## Your goal
Repeat each line of the material below exactly as it appears, minus any pictures.

## Dataset extract
------------

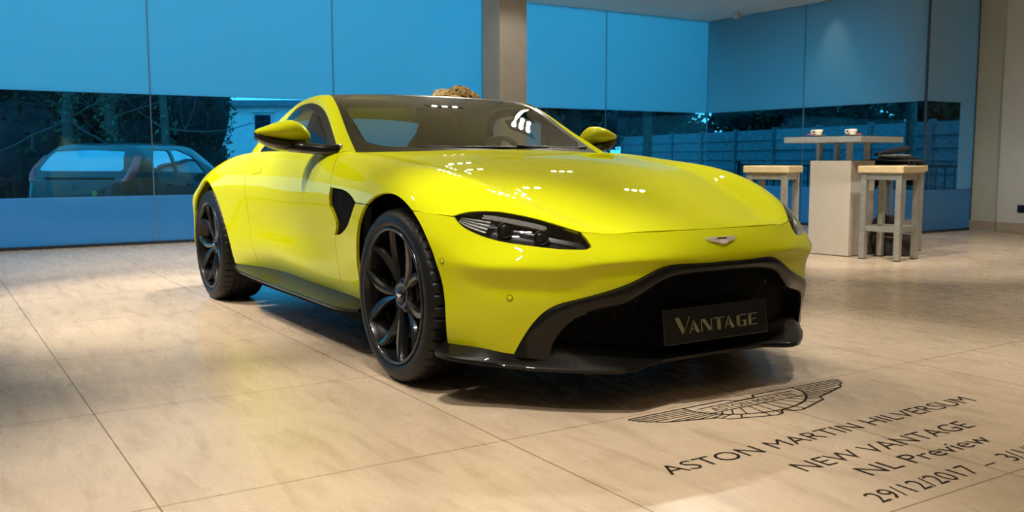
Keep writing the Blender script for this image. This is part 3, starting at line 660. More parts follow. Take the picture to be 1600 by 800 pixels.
# side windows
xs_ = np.linspace(-.85, -1.993, 90); Dx = np.stack([xs_, np.interp(-xs_, -Dc[:, 0], Dc[:, 1]), np.interp(-xs_, -Dc[:, 0], Dc[:, 2])], 1)
Bx = np.stack([xs_, -belt_y(xs_)+.012, np.interp(xs_, [-2.2, -1.3, -.85], [.944, .938, .934])], 1)
tt = np.linspace(0, 1, 40); G = np.stack([Bx*(1-t)+Dx*t+A_([0, -.018, .0])*(4*t*(1-t)) for t in tt]); V, F = gridVF(G)
hgt = np.linalg.norm(Dx-Bx, axis=1)
sl = np.abs(np.gradient(Dx[:, 2], xs_)); cosl = 1/np.sqrt(1+sl**2)
ft = ((1-tt)[:, None]*(hgt*cosl)[None])-.036; fb = tt[:, None]*hgt[None]-.020
fr = np.minimum(ft, fb).ravel()
Vc, Fc = cut(V, F, fr); Vf, Ff = cut(V, F, -fr)
for s in (1, -1):
    r = empty('side_window', (0, 0, 0), car); q = A_([1, s, 1])
    mk('glass', Vc*q, Fc if s > 0 else [f[::-1] for f in Fc], M['side_glass'], r)
    panel('window_frame', Vf*q-A_([0, 0, 0]), Ff, M['black_satin'], r, .02)
# interior
MB().box(-2.35, -.55, -.72, .72, .22, .26).box(-2.42, -2.36, -.74, .74, .22, .90).box(-.66, -.60, -.72, .72, .22, .90).box(-2.36, -.66, -.80, -.76, .26, .90).box(-2.36, -.66, .76, .80, .26, .90).box(-2.36, -2.32, -.52, .52, .80, .98).box(-3.0, -2.42, -.70, .70, .80, .83).build('cabin_tub', M['leather'], car)
dP = [[(-.68, y, .915-.02*(abs(y)/.7)**2), (-.85, y, .93), (-1.02, y, .928), (-1.16, y, .90), (-1.22, y, .82), (-1.20, y, .65)] for y in np.linspace(-.70, .70, 9)]
V, F = gridVF(tensor(dP, 30, 30)); mk('dashboard', V, F, M['leather'], car)
def seat(y):
    r = empty('seat', (-1.75, y, .26), car)
    W = [(.0, .24), (.15, .25), (.40, .25), (.55, .245), (.66, .20), (.76, .15), (.83, .11)]
    G = []
    for h, w in W:
        x0 = -.02-h*.32; dpt = .09 if h < .6 else .055
        G.append([(x0+dpt*math.cos(a)*(1+.35*abs(math.sin(a))), w*math.sin(a), .10+h) for a in np.linspace(-math.pi, math.pi, 33)])
    V, F = gridVF(crv_rows(G)); mk('backrest', V, F, M['leather'], r)
    G = [[(-.05+l, w*math.sin(a), .10+.07*math.cos(a)+l*.10) for a in np.linspace(-math.pi, math.pi, 33)] for l, w in ((0, .23), (.25, .25), (.5, .24), (.56, .1))]
    V, F = gridVF(crv_rows(G)); mk('cushion', V, F, M['leather'], r)
def crv_rows(G):
    G = np.asarray(G); t = chord(G[:, 8]); return np.stack([ncs(t, G[:, j], np.linspace(0, t[-1], 28)) for j in range(G.shape[1])], 1)
seat(-.37); seat(.37)
sw = empty('steering_wheel', (-1.33, .37, .865), car); sw.rotation_euler = (0, math.radians(-68), 0)
mb = MB(); mb.tube([(.178*math.cos(a), .178*math.sin(a), 0) for a in np.linspace(0, 2*math.pi, 49)], .016, 10, False); mb.build('rim', M['leather'], sw, True)
mb = MB()
for a in (.0, math.pi/2, -math.pi/2): mb.tube([(.04*math.cos(a), .04*math.sin(a), -.01), (.17*math.cos(a), .17*math.sin(a), 0)], .014, 8)
mb.lathe([(0, .012), (.06, .008), (.07, -.02)], (0, 0, 0), 'Z', 24).build('spokes', M['black_satin'], sw, True)
MB().tube([(-1.40, 0, 1.20), (-1.42, 0, 1.245)], .009, 8).box(-1.415, -1.39, -.12, .12, 1.155, 1.21, .012).build('rear_view_mirror', M['black_satin'], car)
# wipers
for y0, y1, y2 in ((.50, .10, -.45), (.58, .66, .12)):
    r = empty('wiper', (0, 0, 0), car)
    def on(y, dz): 
        x = float(np.interp(abs(y), [0, .2, .45, .63, .735], [-.60, -.625, -.69, -.75, -.79])); return (x-.05, y, .938+.030+dz)
    MB().tube([on(y0, -.012), on((y0+y1)/2, .0), on(y1, .004)], [.010, .008, .006], 8).build('arm', M['black_satin'], r, True)
    MB().tube([on(y, -.002) for y in np.linspace(y1+.25*(1 if y1 > y2 else -1)*0, y2, 9)], .0055, 6).build('blade', M['black_satin'], r, True)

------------

## Response
Keep writing the Blender script for this image. This is part 3, starting at line 660. More parts follow. Take the picture to be 1600 by 800 pixels.
# side windows
xs_ = np.linspace(-.85, -1.993, 90); Dx = np.stack([xs_, np.interp(-xs_, -Dc[:, 0], Dc[:, 1]), np.interp(-xs_, -Dc[:, 0], Dc[:, 2])], 1)
Bx = np.stack([xs_, -belt_y(xs_)+.012, np.interp(xs_, [-2.2, -1.3, -.85], [.944, .938, .934])], 1)
tt = np.linspace(0, 1, 40); G = np.stack([Bx*(1-t)+Dx*t+A_([0, -.018, .0])*(4*t*(1-t)) for t in tt]); V, F = gridVF(G)
hgt = np.linalg.norm(Dx-Bx, axis=1)
sl = np.abs(np.gradient(Dx[:, 2], xs_)); cosl = 1/np.sqrt(1+sl**2)
ft = ((1-tt)[:, None]*(hgt*cosl)[None])-.036; fb = tt[:, None]*hgt[None]-.020
fr = np.minimum(ft, fb).ravel()
Vc, Fc = cut(V, F, fr); Vf, Ff = cut(V, F, -fr)
for s in (1, -1):
    r = empty('side_window', (0, 0, 0), car); q = A_([1, s, 1])
    mk('glass', Vc*q, Fc if s > 0 else [f[::-1] for f in Fc], M['side_glass'], r)
    panel('window_frame', Vf*q-A_([0, 0, 0]), Ff, M['black_satin'], r, .02)
# interior
MB().box(-2.35, -.55, -.72, .72, .22, .26).box(-2.42, -2.36, -.74, .74, .22, .90).box(-.66, -.60, -.72, .72, .22, .90).box(-2.36, -.66, -.80, -.76, .26, .90).box(-2.36, -.66, .76, .80, .26, .90).box(-2.36, -2.32, -.52, .52, .80, .98).box(-3.0, -2.42, -.70, .70, .80, .83).build('cabin_tub', M['leather'], car)
dP = [[(-.68, y, .915-.02*(abs(y)/.7)**2), (-.85, y, .93), (-1.02, y, .928), (-1.16, y, .90), (-1.22, y, .82), (-1.20, y, .65)] for y in np.linspace(-.70, .70, 9)]
V, F = gridVF(tensor(dP, 30, 30)); mk('dashboard', V, F, M['leather'], car)
def seat(y):
    r = empty('seat', (-1.75, y, .26), car)
    W = [(.0, .24), (.15, .25), (.40, .25), (.55, .245), (.66, .20), (.76, .15), (.83, .11)]
    G = []
    for h, w in W:
        x0 = -.02-h*.32; dpt = .09 if h < .6 else .055
        G.append([(x0+dpt*math.cos(a)*(1+.35*abs(math.sin(a))), w*math.sin(a), .10+h) for a in np.linspace(-math.pi, math.pi, 33)])
    V, F = gridVF(crv_rows(G)); mk('backrest', V, F, M['leather'], r)
    G = [[(-.05+l, w*math.sin(a), .10+.07*math.cos(a)+l*.10) for a in np.linspace(-math.pi, math.pi, 33)] for l, w in ((0, .23), (.25, .25), (.5, .24), (.56, .1))]
    V, F = gridVF(crv_rows(G)); mk('cushion', V, F, M['leather'], r)
def crv_rows(G):
    G = np.asarray(G); t = chord(G[:, 8]); return np.stack([ncs(t, G[:, j], np.linspace(0, t[-1], 28)) for j in range(G.shape[1])], 1)
seat(-.37); seat(.37)
sw = empty('steering_wheel', (-1.33, .37, .865), car); sw.rotation_euler = (0, math.radians(-68), 0)
mb = MB(); mb.tube([(.178*math.cos(a), .178*math.sin(a), 0) for a in np.linspace(0, 2*math.pi, 49)], .016, 10, False); mb.build('rim', M['leather'], sw, True)
mb = MB()
for a in (.0, math.pi/2, -math.pi/2): mb.tube([(.04*math.cos(a), .04*math.sin(a), -.01), (.17*math.cos(a), .17*math.sin(a), 0)], .014, 8)
mb.lathe([(0, .012), (.06, .008), (.07, -.02)], (0, 0, 0), 'Z', 24).build('spokes', M['black_satin'], sw, True)
MB().tube([(-1.40, 0, 1.20), (-1.42, 0, 1.245)], .009, 8).box(-1.415, -1.39, -.12, .12, 1.155, 1.21, .012).build('rear_view_mirror', M['black_satin'], car)
# wipers
for y0, y1, y2 in ((.50, .10, -.45), (.58, .66, .12)):
    r = empty('wiper', (0, 0, 0), car)
    def on(y, dz): 
        x = float(np.interp(abs(y), [0, .2, .45, .63, .735], [-.60, -.625, -.69, -.75, -.79])); return (x-.05, y, .938+.030+dz)
    MB().tube([on(y0, -.012), on((y0+y1)/2, .0), on(y1, .004)], [.010, .008, .006], 8).build('arm', M['black_satin'], r, True)
    MB().tube([on(y, -.002) for y in np.linspace(y1+.25*(1 if y1 > y2 else -1)*0, y2, 9)], .0055, 6).build('blade', M['black_satin'], r, True)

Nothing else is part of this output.